Mayor Zohran Mamdani on Thursday will unveil a city-backed insurance program for subsidized and rent-stabilized buildings across the five boroughs.
The privately run, not-yet-launched program — which Mamdani will announce at the Citizens Housing and Planning Council’s annual luncheon in the afternoon — aims to issue property and liability insurance policies for buildings covering 20,000 apartments starting in 2027, scaling up to five times that size by 2030.
The effort, which will leverage an unknown amount of taxpayer funds, aims to bring down insurance costs for landlords who own subsidized buildings with regulated apartments.
Insurance costs are a huge driver of increasing expenses for landlords. Premiums doubled in four years for subsidized housing in New York City owned by community development corporations and nonprofit entities, according to multiple reports, while another analysis of subsidized housing found insurance costs more than doubled over a six year period.
“The risk profile of projects hasn’t gone up threefold since 2018, but the costs have,” Deputy Mayor for Housing and Planning Leila Bozorg said on a briefing call Wednesday. “We’re not trying to replace the entire insurance market. We want to create a program that can compete in it by operating much more efficiently.”
The move comes amid Mamdani’s signature push to lower rents amid the city’s housing crisis.
Deputy Mayor for Housing and Planning Leila Bozorg speaks at a press conference alongside Mayor Zohran Mamdani about installing electrical heat pumps at a Far Rockaway NYCHA complex, Feb. 4, 2026. Credit: Ben Fractenberg/THE CITY
Nationally, homeowners and landlords have faced rising insurance rates, loss of coverage and limited choices. Those trends threaten New Yorkers’ abilities to afford their homes and the financial feasibility of operating affordable housing. Out-of-control insurance costs come thanks to worsening disasters fueled by climate change, increased rates that insurance companies have to pay to insure themselves and rising inflation, as THE CITY previously reported.
Bozorg said the city’s program will not be “an insurer of last resort” and that landlords would have to apply to the program. They would have to meet a certain, to-be-determined criteria to be eligible, she said.
Big savings for landlords
This would make New York’s attempt to create a publicly funded, privately managed insurance provider different from some other insurance programs created elsewhere in the U.S., including in Florida, where a government entity stepped in to offer insurance to property owners who were unable to obtain policies.
Bozorg said she expects insurance costs to come down between 20% to 30% through the program — allowing landlords to save money and invest the savings into their buildings.
She said the program would also allow the city to use its own funds — particularly capital funds, which are used on large projects and infrastructure — to subsidize more housing.
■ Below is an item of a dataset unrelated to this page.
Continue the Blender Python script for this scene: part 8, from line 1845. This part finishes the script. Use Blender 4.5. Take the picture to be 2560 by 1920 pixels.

The more landlords must pay in insurance premiums, the more the city is forced to spend to shore up their finances, she said.
New and old residential buildings sit on the border of Downtown Brooklyn and Fort Greene, April 15, 2026. Credit: Ben Fractenberg/THE CITY
“Over time and even over the first five years, we expect to save $500 to $700 million in capital through this investment,” she said.
The amount of the city’s investment in the proposed insurance idea will be determined through budget negotiations.
In rent-stabilized housing, insurance costs rose 10.5% — the second-highest expense category after fuel — between 2025 and 2026, according to research from the Rent Guidelines Board.
The city Housing Development Corporation will hire an actuary or consultant to help create the insurance program, and the city Economic Development Corporation will call for proposals for how to design and operate it.
This new city-backed insurance program is not the first time the city has tried to step in to help landlords afford their premiums. The EDC last year issued a $2 million loan to a group of landlords to fund their own liability insurance in order to avoid the costly options of the private market.